BEGIN Material for this task
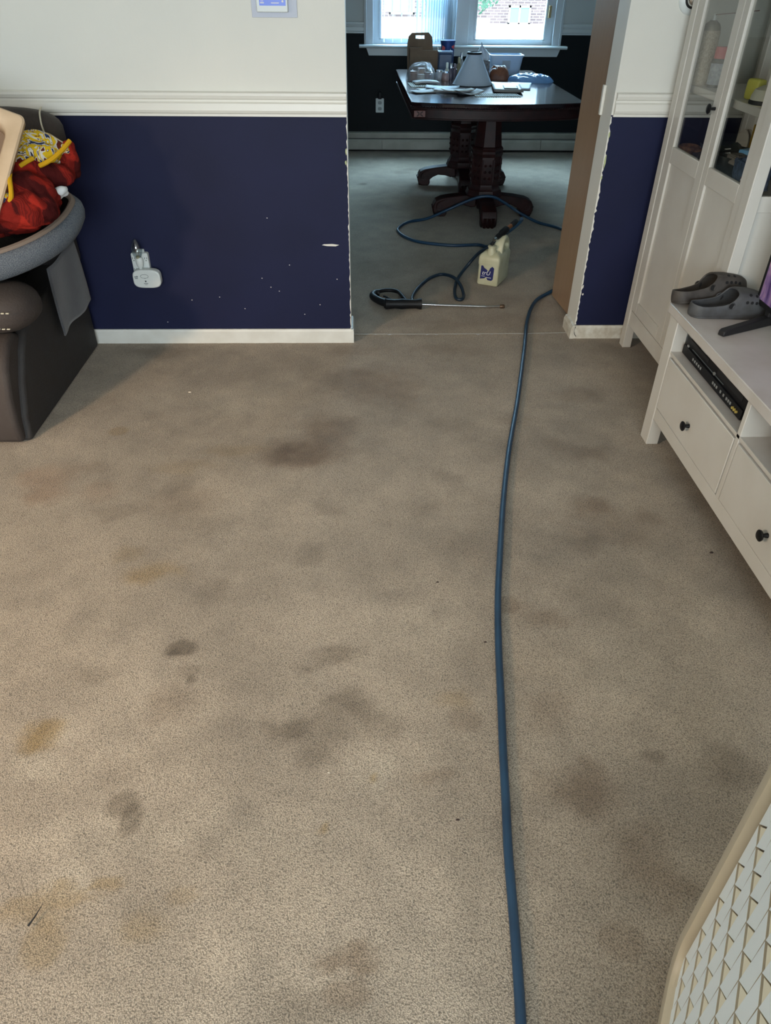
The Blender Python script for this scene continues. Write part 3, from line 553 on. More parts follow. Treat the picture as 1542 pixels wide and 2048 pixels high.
for y, z in [(2.40-.018*i, .437) for i in range(5)]+[(2.215-.016*i, .437) for i in range(3)]+[(2.15, .437), (2.125, .437)]+[(2.10-.015*i, .437) for i in range(3)]: MB().box(1.1948, 1.1975, y-.0045, y+.0045, z-.005, z+.005).build('button', BTN, vc, bevel=.001)
for i in range(3): MB().cyl((1.197, 2.045-.014*i, .434), (1.191, 2.045-.014*i, .434), .0045, 10).build('jack', mat('yellow_jack', (190, 170, 90), .4), vc)
for y, z in ((2.475, .455), (2.235, .462)): MB().cyl((1.204, y, z), (1.200, y, z), .006, 12).build('button', BTN, vc)
for y0, y1, z in ((2.47, 2.495, .489), (2.33, 2.38, .489), (2.12, 2.16, .489), (2.05, 2.06, .490)): MB().box(1.2044, 1.2052, y0, y1, z-.002, z+.002).build('lettering', GPLAS, vc)
for y in (2.02, 2.48): MB().box(1.22, 1.45, y-.015, y+.015, .411, .4185).build('foot', BLACKM, vc)
cx_ = thing('set_top_box', 'small black box in the near compartment of the television bench', 'set-top box', (1.33, 1.70, .411))
MB().box(1.215, 1.42, 1.45, 1.80, .415, .462).build('case', BLACKM, cx_, bevel=.004)
MB().box(1.213, 1.2155, 1.47, 1.78, .422, .455).build('front_panel', BLACK, cx_, bevel=.001)
for y in (1.49, 1.76): MB().box(1.23, 1.40, y-.01, y+.01, .411, .4155).build('foot', BLACKM, cx_)
# television
def screenmat():
    m = mat('television_picture', (40, 20, 60), .25); N = m.node_tree.nodes; L = m.node_tree.links; p = N['Principled BSDF']
    tc = N.new('ShaderNodeTexCoord'); n = N.new('ShaderNodeTexNoise'); n.inputs['Scale'].default_value = 7; n.inputs['Detail'].default_value = 3; n.inputs['Distortion'].default_value = 1.2
    r = N.new('ShaderNodeValToRGB'); e = r.color_ramp.elements; e[0].position = .36; e[0].color = lin((56, 44, 84)); e[1].position = .60; e[1].color = lin((232, 190, 202)); x = e.new(.48); x.color = lin((140, 112, 160))
    L.new(tc.outputs['Object'], n.inputs['Vector']); L.new(n.outputs['Fac'], r.inputs[0]); L.new(r.outputs[0], p.inputs['Emission Color']); p.inputs['Emission Strength'].default_value = .35; return m
tv = thing('television', 'black flat television showing a purple picture on the white bench', 'television', (1.43, 1.915, .57))
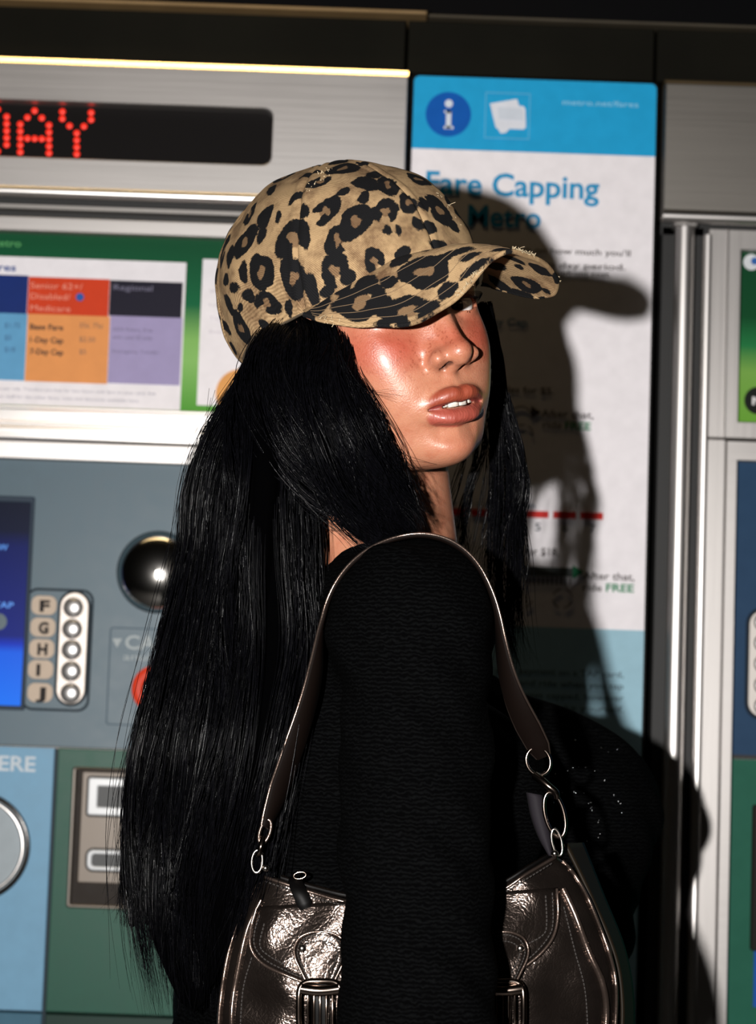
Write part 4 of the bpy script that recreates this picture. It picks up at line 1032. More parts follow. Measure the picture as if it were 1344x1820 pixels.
def slab(name, x0, x1, z0, z1, y0, y1, m, parent, rad=0.0, bev=0.0, corners=None):
    """plate between y0 (front) and y1 (back) with rounded corners and a bevelled front edge"""
    cx, cz, w_, h_ = (x0 + x1) / 2, (z0 + z1) / 2, x1 - x0, z1 - z0
    b = np.array(parent.location) if parent is not None else np.zeros(3)
    P0 = rr(w_, h_, rad); P1 = rr(w_ - 2 * bev, h_ - 2 * bev, max(rad - bev, 0.0)) if bev else None
    bm = bmesh.new(); rings = []
    if bev: rings.append([bm.verts.new(Vector((cx + x, y0, cz + z)) - Vector(b)) for x, z in P1])
    rings.append([bm.verts.new(Vector((cx + x, y0 + bev, cz + z)) - Vector(b)) for x, z in P0])
    rings.append([bm.verts.new(Vector((cx + x, y1, cz + z)) - Vector(b)) for x, z in P0])
    bm.faces.new(rings[0]); bm.faces.new(rings[-1][::-1])
    for a, c in zip(rings[:-1], rings[1:]):
        if len(a) != len(c): continue
        n = len(a)
        for i in range(n): bm.faces.new((a[i], c[i], c[(i + 1) % n], a[(i + 1) % n]))
    bmesh.ops.recalc_face_normals(bm, faces=bm.faces[:])
    return bm_obj(name, bm, m, parent)
def frame(name, o, i, y0, y1, m, parent, ro=0.0, ri=0.0, bev=0.0):
    """frame with a rectangular hole: o and i are (x0, x1, z0, z1)"""
    b = np.array(parent.location) if parent is not None else np.zeros(3)
    ro, ri = max(ro, 1e-4), max(ri, 1e-4)
    def ring(R, r, y):
        cx, cz = (R[0] + R[1]) / 2, (R[2] + R[3]) / 2
        return [bm.verts.new(Vector((cx + x, y, cz + z)) - Vector(b)) for x, z in rr(R[1] - R[0], R[3] - R[2], r)]
    bm = bmesh.new(); sh = lambda R, d: (R[0] - d, R[1] + d, R[2] - d, R[3] + d)
    r0 = ring(o, ro, y1); r1 = ring(o, ro, y0 + bev); r2 = ring(sh(o, -bev), ro, y0) if bev else r1
    r3 = ring(sh(i, bev), ri, y0) if bev else ring(i, ri, y0); r4 = ring(i, ri, y0 + bev) if bev else r3; r5 = ring(i, ri, y1)
    seq = [r0, r1] + ([r2] if bev else []) + [r3] + ([r4] if bev else []) + [r5, r0]
    for a, c in zip(seq[:-1], seq[1:]):
        n = len(a)
        for k in range(n): bm.faces.new((a[k], a[(k + 1) % n], c[(k + 1) % n], c[k]))
    bmesh.ops.recalc_face_normals(bm, faces=bm.faces[:])
    return bm_obj(name, bm, m, parent)
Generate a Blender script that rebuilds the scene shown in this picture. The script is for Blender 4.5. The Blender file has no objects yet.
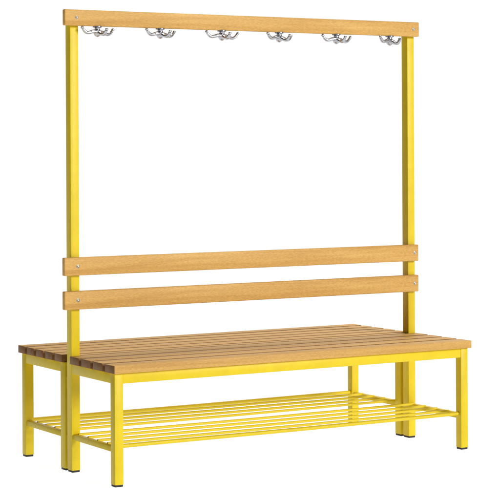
import bpy, bmesh, math
from mathutils import Vector, Matrix
sc=bpy.context.scene
col=sc.collection
L=1.5204; D=0.391; S=0.42; W=0.034
# ---------------- materials ----------------
def newmat(name):
    m=bpy.data.materials.new(name); m.use_nodes=True
    nt=m.node_tree; b=nt.nodes["Principled BSDF"]
    return m,nt,b
def ramp(nt,stops):
    r=nt.nodes.new("ShaderNodeValToRGB"); e=r.color_ramp.elements
    e[0].position,e[0].color=stops[0][0],(*stops[0][1],1)
    e[1].position,e[1].color=stops[-1][0],(*stops[-1][1],1)
    for s in stops[1:-1]:
        x=e.new(s[0]); x.color=(*s[1],1)
    return r
def paint(name,c1,c2,rough=.42):
    m,nt,b=newmat(name)
    tc=nt.nodes.new("ShaderNodeTexCoord")
    n=nt.nodes.new("ShaderNodeTexNoise"); n.inputs["Scale"].default_value=9; n.inputs["Detail"].default_value=9; n.inputs["Roughness"].default_value=.8
    nt.links.new(tc.outputs["Object"],n.inputs["Vector"])
    r=ramp(nt,[(.3,c1),(.7,c2)])
    nt.links.new(n.outputs["Fac"],r.inputs[0]); nt.links.new(r.outputs[0],b.inputs["Base Color"])
    n2=nt.nodes.new("ShaderNodeTexNoise"); n2.inputs["Scale"].default_value=350; n2.inputs["Detail"].default_value=2
    nt.links.new(tc.outputs["Object"],n2.inputs["Vector"])
    bp=nt.nodes.new("ShaderNodeBump"); bp.inputs["Strength"].default_value=.2; bp.inputs["Distance"].default_value=.001
    nt.links.new(n2.outputs["Fac"],bp.inputs["Height"]); nt.links.new(bp.outputs[0],b.inputs["Normal"])
    b.inputs["Roughness"].default_value=rough
    b.inputs["Specular IOR Level"].default_value=.3
    return m
YEL=paint("yellow_powder_coat",(.64,.475,.006),(.75,.575,.011))
def wood(name,dark,mid,light):
    m,nt,b=newmat(name)
    tc=nt.nodes.new("ShaderNodeTexCoord"); geo=nt.nodes.new("ShaderNodeNewGeometry")
    add=nt.nodes.new("ShaderNodeVectorMath"); add.operation='ADD'
    mul=nt.nodes.new("ShaderNodeMath"); mul.operation='MULTIPLY'; mul.inputs[1].default_value=13.7
    nt.links.new(geo.outputs["Random Per Island"],mul.inputs[0])
    nt.links.new(tc.outputs["Object"],add.inputs[0]); nt.links.new(mul.outputs[0],add.inputs[1])
    mp=nt.nodes.new("ShaderNodeMapping"); mp.inputs["Scale"].default_value=(2.2,55,55)
    nt.links.new(add.outputs[0],mp.inputs["Vector"])
    n=nt.nodes.new("ShaderNodeTexNoise"); n.inputs["Scale"].default_value=1; n.inputs["Detail"].default_value=7; n.inputs["Roughness"].default_value=.62; n.inputs["Distortion"].default_value=.4
    nt.links.new(mp.outputs[0],n.inputs["Vector"])
    r=ramp(nt,[(.28,dark),(.5,mid),(.72,light)])
    nt.links.new(n.outputs["Fac"],r.inputs[0])
    mp2=nt.nodes.new("ShaderNodeMapping"); mp2.inputs["Scale"].default_value=(90,560,560)
    nt.links.new(add.outputs[0],mp2.inputs["Vector"])
    v=nt.nodes.new("ShaderNodeTexNoise"); v.inputs["Scale"].default_value=1; v.inputs["Detail"].default_value=1
    nt.links.new(mp2.outputs[0],v.inputs["Vector"])
    fr=nt.nodes.new("ShaderNodeMapRange"); fr.inputs[1].default_value=.33; fr.inputs[2].default_value=.62; fr.inputs[3].default_value=.84; fr.inputs[4].default_value=1.05
    nt.links.new(v.outputs["Fac"],fr.inputs[0])
    pr=nt.nodes.new("ShaderNodeMapRange"); pr.inputs[3].default_value=.92; pr.inputs[4].default_value=1.07
    nt.links.new(geo.outputs["Random Per Island"],pr.inputs[0])
    mm=nt.nodes.new("ShaderNodeMath"); mm.operation='MULTIPLY'
    nt.links.new(fr.outputs[0],mm.inputs[0]); nt.links.new(pr.outputs[0],mm.inputs[1])
    sc_=nt.nodes.new("ShaderNodeVectorMath"); sc_.operation='SCALE'
    nt.links.new(r.outputs[0],sc_.inputs[0]); nt.links.new(mm.outputs[0],sc_.inputs["Scale"])
    nt.links.new(sc_.outputs[0],b.inputs["Base Color"])
    b.inputs["Roughness"].default_value=.55; b.inputs["Specular IOR Level"].default_value=.3
    bp=nt.nodes.new("ShaderNodeBump"); bp.inputs["Strength"].default_value=.1; bp.inputs["Distance"].default_value=.001
    nt.links.new(n.outputs["Fac"],bp.inputs["Height"]); nt.links.new(bp.outputs[0],b.inputs["Normal"])
    return m
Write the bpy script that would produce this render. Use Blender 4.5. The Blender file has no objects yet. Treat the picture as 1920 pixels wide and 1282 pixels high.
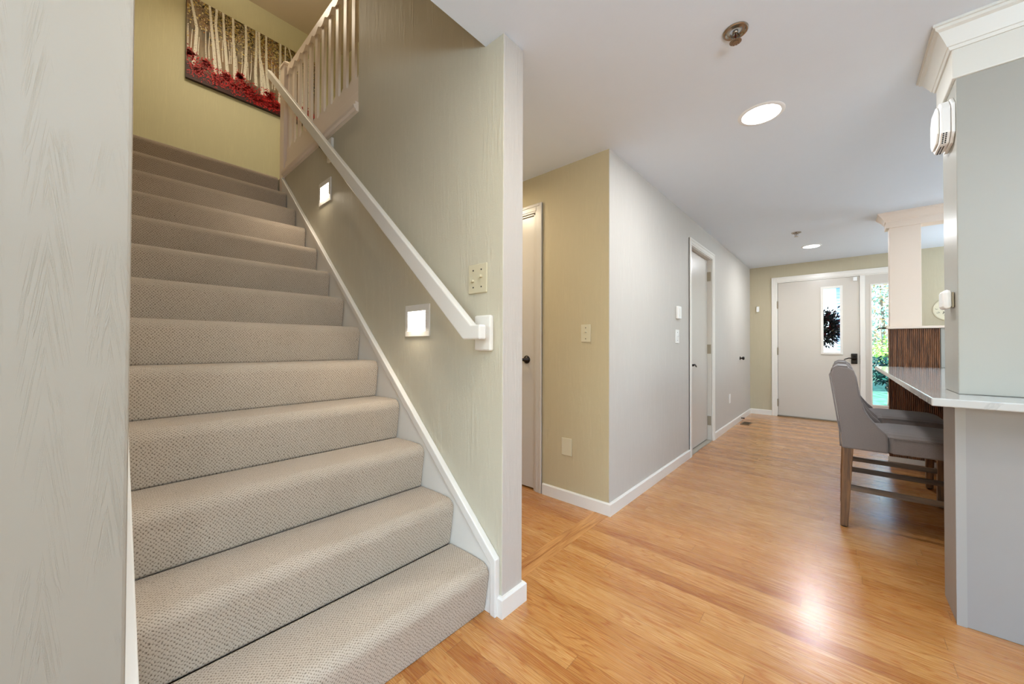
END Material for this task
(What you need to do) Return nothing except the number of lines that include the string "from".

(Written solution) 2